## DATA TO PROCESS:
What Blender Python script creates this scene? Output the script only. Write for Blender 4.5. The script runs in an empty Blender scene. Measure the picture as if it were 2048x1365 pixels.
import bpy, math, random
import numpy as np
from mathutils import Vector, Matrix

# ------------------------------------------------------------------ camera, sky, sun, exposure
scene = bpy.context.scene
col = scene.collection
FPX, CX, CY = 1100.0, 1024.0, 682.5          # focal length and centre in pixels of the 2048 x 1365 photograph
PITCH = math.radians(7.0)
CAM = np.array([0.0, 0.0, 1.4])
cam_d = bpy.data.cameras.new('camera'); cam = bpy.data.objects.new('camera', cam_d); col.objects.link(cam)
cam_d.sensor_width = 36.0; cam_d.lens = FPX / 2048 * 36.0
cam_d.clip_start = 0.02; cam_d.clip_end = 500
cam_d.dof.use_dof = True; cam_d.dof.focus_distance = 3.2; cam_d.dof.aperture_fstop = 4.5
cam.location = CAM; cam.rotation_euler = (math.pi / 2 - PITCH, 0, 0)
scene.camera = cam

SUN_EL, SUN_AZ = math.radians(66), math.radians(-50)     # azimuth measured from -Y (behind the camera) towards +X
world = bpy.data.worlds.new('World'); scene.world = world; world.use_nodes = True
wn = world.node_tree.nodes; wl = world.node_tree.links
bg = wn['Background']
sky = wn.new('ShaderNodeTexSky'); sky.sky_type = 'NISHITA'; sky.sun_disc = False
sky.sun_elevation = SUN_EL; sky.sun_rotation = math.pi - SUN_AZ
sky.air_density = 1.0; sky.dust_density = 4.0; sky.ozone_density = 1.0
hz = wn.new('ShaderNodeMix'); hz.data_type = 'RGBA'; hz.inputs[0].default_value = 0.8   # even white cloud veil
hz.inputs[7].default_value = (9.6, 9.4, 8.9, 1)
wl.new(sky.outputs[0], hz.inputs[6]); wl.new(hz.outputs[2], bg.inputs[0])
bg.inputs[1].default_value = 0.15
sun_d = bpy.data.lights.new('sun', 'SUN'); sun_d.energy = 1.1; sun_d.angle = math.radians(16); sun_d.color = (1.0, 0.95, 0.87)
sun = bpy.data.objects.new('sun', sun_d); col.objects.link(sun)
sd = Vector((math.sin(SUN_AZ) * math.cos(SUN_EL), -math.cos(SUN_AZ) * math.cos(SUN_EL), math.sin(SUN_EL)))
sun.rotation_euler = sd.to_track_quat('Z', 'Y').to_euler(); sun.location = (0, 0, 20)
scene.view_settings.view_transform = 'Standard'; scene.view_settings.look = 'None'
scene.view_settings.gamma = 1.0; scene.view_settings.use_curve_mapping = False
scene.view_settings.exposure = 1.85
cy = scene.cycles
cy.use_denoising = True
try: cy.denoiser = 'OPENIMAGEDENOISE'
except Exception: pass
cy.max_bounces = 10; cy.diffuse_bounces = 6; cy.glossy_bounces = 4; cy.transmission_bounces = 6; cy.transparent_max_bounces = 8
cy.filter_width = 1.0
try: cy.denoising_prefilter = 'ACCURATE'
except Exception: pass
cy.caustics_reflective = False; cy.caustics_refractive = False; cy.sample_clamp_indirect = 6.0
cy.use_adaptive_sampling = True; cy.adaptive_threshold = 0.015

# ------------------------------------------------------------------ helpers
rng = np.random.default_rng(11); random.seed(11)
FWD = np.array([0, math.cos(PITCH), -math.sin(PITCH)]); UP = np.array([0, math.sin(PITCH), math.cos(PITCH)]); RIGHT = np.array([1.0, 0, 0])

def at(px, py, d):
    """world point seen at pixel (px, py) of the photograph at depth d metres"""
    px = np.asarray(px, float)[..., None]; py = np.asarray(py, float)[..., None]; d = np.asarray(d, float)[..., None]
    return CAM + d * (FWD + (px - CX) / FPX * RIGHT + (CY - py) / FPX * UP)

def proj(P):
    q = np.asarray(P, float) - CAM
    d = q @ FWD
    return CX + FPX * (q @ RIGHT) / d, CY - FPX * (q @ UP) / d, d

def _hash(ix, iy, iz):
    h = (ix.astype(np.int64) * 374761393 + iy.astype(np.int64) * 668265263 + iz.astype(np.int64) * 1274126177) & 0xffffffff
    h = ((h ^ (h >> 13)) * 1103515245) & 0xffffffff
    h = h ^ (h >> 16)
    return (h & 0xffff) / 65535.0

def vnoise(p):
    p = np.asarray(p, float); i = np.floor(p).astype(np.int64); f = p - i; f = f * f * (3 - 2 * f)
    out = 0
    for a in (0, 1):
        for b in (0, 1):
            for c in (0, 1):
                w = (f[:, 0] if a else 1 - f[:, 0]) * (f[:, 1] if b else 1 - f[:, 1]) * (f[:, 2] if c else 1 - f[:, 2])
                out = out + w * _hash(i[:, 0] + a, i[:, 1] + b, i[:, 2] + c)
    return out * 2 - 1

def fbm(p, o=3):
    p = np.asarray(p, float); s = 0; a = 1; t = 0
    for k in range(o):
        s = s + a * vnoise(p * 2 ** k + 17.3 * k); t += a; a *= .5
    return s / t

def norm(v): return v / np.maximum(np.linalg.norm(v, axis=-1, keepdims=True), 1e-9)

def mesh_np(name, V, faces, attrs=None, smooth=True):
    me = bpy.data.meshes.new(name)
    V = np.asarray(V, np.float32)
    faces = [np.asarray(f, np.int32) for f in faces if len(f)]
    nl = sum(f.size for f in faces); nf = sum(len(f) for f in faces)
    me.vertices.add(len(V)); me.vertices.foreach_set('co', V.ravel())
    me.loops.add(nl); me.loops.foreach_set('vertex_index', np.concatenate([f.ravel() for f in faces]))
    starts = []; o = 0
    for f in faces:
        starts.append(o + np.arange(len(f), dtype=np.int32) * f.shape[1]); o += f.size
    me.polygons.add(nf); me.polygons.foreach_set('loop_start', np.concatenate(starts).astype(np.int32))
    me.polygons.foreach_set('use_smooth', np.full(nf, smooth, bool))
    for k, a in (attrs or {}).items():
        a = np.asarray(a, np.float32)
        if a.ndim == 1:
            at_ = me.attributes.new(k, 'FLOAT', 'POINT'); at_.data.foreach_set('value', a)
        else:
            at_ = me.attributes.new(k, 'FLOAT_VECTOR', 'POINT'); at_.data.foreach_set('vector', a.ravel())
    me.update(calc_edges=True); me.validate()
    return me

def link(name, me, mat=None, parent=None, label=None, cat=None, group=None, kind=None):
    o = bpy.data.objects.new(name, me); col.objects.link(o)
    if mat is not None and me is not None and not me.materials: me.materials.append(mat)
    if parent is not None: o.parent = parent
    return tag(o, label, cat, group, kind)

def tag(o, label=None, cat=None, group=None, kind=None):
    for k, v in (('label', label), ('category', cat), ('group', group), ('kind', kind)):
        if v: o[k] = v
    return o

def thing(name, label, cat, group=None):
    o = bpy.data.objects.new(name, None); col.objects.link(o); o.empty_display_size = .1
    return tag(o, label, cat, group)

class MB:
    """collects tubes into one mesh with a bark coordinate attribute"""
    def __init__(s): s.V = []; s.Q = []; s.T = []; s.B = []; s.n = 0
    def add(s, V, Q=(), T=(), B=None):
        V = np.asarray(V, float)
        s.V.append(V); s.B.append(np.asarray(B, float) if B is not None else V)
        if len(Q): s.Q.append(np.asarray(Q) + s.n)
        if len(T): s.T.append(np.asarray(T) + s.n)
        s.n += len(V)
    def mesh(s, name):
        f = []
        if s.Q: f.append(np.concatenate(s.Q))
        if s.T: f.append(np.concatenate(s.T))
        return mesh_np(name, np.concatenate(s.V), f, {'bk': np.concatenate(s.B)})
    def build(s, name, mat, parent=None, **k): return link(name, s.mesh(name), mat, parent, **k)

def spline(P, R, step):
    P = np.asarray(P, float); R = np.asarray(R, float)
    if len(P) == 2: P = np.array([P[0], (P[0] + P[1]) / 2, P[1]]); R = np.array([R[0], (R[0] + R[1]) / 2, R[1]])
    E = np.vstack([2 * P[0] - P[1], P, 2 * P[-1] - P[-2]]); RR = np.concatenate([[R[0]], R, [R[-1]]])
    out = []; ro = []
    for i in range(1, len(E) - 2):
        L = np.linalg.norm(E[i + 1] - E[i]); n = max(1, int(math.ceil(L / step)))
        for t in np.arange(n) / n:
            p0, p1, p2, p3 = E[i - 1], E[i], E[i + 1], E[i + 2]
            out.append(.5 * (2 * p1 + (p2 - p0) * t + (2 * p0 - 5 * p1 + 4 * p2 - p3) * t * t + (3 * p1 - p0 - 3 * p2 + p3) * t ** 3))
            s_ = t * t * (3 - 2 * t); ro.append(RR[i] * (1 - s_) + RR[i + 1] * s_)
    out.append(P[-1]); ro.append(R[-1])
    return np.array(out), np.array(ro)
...
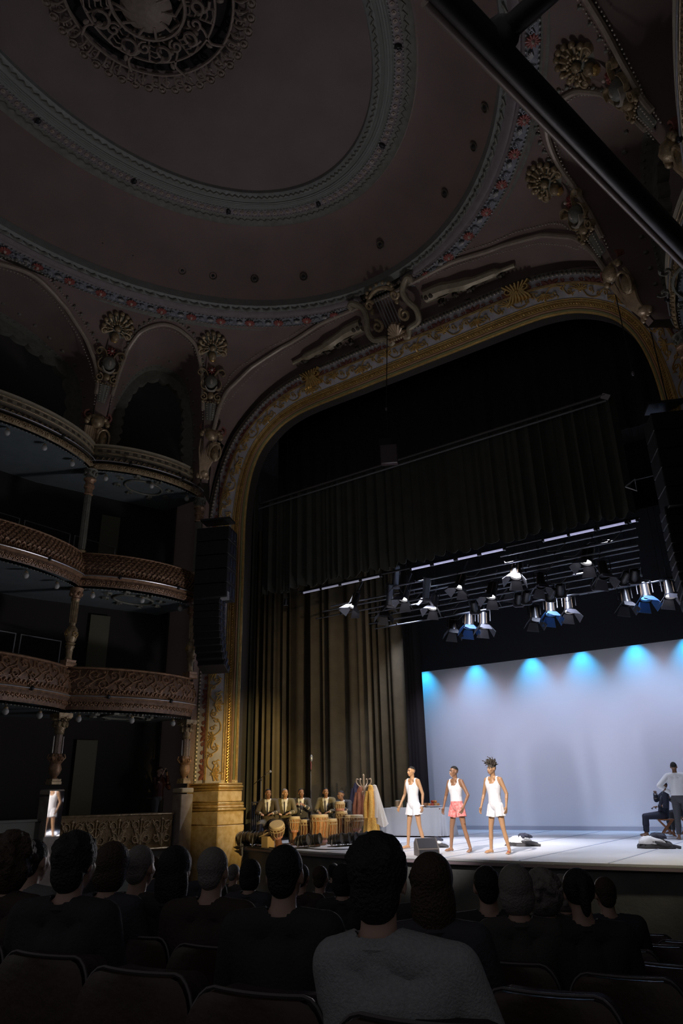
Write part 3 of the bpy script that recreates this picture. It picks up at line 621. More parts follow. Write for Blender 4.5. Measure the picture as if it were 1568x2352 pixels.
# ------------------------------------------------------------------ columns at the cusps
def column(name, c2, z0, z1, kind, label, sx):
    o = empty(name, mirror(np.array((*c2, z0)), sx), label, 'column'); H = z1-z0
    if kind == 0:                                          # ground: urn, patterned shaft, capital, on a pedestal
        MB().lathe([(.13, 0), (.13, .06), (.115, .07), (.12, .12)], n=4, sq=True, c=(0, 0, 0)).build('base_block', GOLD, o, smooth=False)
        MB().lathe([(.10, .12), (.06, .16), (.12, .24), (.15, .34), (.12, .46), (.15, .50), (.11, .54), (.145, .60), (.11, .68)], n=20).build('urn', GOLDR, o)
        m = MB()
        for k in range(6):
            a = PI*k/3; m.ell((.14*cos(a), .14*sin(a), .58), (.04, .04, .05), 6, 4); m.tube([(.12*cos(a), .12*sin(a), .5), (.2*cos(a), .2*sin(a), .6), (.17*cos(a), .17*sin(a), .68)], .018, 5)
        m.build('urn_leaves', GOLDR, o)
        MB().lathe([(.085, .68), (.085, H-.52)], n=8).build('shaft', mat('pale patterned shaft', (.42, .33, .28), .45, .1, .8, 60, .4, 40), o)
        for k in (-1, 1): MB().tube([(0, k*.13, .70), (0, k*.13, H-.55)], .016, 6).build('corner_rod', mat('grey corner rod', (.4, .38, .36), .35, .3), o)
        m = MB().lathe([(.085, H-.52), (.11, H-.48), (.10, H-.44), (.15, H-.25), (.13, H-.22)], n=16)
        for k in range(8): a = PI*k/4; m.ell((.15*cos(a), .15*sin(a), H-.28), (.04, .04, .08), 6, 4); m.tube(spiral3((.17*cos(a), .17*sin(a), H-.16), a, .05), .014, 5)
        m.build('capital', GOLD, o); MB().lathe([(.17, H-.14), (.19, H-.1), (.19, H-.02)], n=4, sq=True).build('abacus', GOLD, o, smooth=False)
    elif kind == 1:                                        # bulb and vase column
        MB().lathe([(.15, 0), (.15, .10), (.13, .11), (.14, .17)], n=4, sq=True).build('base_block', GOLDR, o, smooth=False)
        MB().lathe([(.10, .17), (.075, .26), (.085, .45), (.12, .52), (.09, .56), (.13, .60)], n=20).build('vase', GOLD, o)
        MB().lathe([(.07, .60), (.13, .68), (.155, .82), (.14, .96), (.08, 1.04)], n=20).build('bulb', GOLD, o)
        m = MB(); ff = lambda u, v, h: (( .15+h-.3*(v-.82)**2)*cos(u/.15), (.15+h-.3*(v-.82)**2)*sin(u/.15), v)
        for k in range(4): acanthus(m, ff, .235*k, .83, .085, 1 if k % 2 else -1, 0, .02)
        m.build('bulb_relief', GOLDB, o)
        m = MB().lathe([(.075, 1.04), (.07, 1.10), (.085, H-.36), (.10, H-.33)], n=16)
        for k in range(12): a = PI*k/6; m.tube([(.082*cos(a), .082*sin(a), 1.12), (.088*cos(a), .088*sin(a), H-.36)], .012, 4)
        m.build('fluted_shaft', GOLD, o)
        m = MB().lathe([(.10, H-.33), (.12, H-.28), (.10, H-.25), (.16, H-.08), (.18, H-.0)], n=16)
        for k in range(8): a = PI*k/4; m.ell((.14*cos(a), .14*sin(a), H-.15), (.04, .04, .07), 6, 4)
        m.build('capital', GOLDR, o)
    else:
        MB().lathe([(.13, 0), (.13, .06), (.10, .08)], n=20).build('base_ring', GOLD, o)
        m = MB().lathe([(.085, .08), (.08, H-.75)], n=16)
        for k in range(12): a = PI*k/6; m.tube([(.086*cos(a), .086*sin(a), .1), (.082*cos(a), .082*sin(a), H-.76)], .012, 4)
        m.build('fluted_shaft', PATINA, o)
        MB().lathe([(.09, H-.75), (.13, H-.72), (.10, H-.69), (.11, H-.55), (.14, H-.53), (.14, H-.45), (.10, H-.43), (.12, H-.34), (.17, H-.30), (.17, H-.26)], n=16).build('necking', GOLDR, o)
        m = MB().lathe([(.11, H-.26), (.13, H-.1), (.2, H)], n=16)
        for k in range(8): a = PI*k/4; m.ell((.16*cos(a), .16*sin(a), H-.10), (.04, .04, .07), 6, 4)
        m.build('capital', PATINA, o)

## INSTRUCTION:
Give back, word for word, only the lines above from the line holding "What Blender Python" to the line holding "scene.camera = cam", both included.

## TASK RESPONSE:
What Blender Python script creates this scene? Output the script only. Write for Blender 4.5. The script runs in an empty Blender scene. Measure the picture as if it were 2048x1365 pixels.
import bpy, math, random
import numpy as np
from mathutils import Vector, Matrix

# ------------------------------------------------------------------ camera, sky, sun, exposure
scene = bpy.context.scene
col = scene.collection
FPX, CX, CY = 1100.0, 1024.0, 682.5          # focal length and centre in pixels of the 2048 x 1365 photograph
PITCH = math.radians(7.0)
CAM = np.array([0.0, 0.0, 1.4])
cam_d = bpy.data.cameras.new('camera'); cam = bpy.data.objects.new('camera', cam_d); col.objects.link(cam)
cam_d.sensor_width = 36.0; cam_d.lens = FPX / 2048 * 36.0
cam_d.clip_start = 0.02; cam_d.clip_end = 500
cam_d.dof.use_dof = True; cam_d.dof.focus_distance = 3.2; cam_d.dof.aperture_fstop = 4.5
cam.location = CAM; cam.rotation_euler = (math.pi / 2 - PITCH, 0, 0)
scene.camera = cam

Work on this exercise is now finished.